3. El consenso de los economistas decía, hasta ahora, que se trataba de una subida de precios transitoria. Así se resistió durante los seis primeros meses de inflación. Pero en septiembre ésta ha subido al 4%, lo que no ocurría desde el mismo mes de 2008, cuando quebró Lehman Brothers y se sospechaba que todo podía pasar. Trece años después, algunos comienzan a dudar. La inflación es el impuesto de los pobres y su evolución no sólo afecta a la cesta de la compra, sino también a la economía política a través de los Presupuestos del Estado.
Es un círculo vicioso al que se ha añadido un elemento nuevo, desconocido para varias generaciones de ciudadanos: la escasez de suministros (cuando un bien es escaso es más caro). Bastantes industrias —la señera, en este caso, es la de los vehículos a motor— están sufriendo cuellos de botella y reducen su oferta en un momento en que sube el consumo (la demanda). La falta de semiconductores, plásticos, metales industriales, productos químicos, etcétera, se extiende como una balsa de aceite y se manifiesta en la vida cotidiana en forma de esperas más largas.

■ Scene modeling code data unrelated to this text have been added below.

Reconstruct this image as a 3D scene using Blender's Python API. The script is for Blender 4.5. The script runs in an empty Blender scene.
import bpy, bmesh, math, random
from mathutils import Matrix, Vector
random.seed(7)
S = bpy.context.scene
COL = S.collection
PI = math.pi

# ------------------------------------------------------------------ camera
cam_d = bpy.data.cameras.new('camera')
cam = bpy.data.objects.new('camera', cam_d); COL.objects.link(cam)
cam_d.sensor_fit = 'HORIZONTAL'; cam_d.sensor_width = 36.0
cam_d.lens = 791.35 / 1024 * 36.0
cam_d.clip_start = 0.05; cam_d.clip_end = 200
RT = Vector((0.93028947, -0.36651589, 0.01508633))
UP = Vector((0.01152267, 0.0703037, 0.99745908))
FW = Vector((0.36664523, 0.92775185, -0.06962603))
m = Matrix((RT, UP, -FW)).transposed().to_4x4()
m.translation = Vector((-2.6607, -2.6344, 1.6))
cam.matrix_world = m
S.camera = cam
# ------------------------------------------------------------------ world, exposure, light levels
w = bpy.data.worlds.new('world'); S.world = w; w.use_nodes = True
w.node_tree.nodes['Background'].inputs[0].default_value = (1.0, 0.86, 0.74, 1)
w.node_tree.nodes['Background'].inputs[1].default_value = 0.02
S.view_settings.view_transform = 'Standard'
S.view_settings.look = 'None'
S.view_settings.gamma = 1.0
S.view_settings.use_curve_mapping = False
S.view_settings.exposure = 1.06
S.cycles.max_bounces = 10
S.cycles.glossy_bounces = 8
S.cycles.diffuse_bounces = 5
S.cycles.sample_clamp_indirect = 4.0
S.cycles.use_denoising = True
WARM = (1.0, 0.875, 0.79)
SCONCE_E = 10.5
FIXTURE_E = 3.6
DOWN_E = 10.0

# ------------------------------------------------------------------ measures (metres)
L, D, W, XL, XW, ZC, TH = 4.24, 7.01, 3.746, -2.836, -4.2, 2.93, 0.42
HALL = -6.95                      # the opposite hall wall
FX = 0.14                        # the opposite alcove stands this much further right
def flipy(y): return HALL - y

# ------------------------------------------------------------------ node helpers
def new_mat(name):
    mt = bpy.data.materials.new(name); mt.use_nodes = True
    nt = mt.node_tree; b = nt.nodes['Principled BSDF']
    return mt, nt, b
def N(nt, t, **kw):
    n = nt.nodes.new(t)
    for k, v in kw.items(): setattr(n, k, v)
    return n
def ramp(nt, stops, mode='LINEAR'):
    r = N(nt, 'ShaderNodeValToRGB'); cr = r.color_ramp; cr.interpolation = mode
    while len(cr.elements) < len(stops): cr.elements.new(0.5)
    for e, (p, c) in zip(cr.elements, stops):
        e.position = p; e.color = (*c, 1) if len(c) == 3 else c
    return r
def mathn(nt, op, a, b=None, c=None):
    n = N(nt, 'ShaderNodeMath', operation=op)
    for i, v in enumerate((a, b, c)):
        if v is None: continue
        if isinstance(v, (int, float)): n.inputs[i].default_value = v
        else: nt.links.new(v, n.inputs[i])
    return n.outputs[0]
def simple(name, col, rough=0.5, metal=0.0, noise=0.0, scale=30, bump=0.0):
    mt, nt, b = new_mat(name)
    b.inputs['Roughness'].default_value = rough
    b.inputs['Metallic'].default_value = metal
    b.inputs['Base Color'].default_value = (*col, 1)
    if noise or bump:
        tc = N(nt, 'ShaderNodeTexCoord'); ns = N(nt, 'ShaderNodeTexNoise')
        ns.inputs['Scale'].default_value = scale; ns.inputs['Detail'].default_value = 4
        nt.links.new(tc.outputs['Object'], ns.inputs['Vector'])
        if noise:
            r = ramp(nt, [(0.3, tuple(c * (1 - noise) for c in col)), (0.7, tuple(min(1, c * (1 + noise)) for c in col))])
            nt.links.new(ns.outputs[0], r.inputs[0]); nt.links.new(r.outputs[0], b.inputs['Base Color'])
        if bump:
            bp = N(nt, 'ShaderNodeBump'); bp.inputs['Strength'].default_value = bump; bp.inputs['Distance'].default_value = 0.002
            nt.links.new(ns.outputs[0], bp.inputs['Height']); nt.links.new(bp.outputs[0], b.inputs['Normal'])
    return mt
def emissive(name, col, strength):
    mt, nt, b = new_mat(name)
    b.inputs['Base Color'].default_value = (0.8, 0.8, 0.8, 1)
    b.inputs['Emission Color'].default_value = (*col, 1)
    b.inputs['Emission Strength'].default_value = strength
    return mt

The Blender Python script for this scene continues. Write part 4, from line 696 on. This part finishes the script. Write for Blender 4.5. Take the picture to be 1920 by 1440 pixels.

Todo ello lastra la recuperación de la economía en el momento en que han surgido dudas estadísticas sobre su fortaleza. Aunque la vicepresidenta primera del Gobierno, Nadia Calviño, defiende las previsiones del Gobierno como si nada pasara, los demás institutos de prospectiva han empezado a corregirlas a la baja. La mejor resistencia son las vacunas, el ahorro de los hogares y los fondos provenientes de Europa. Así están las cosas.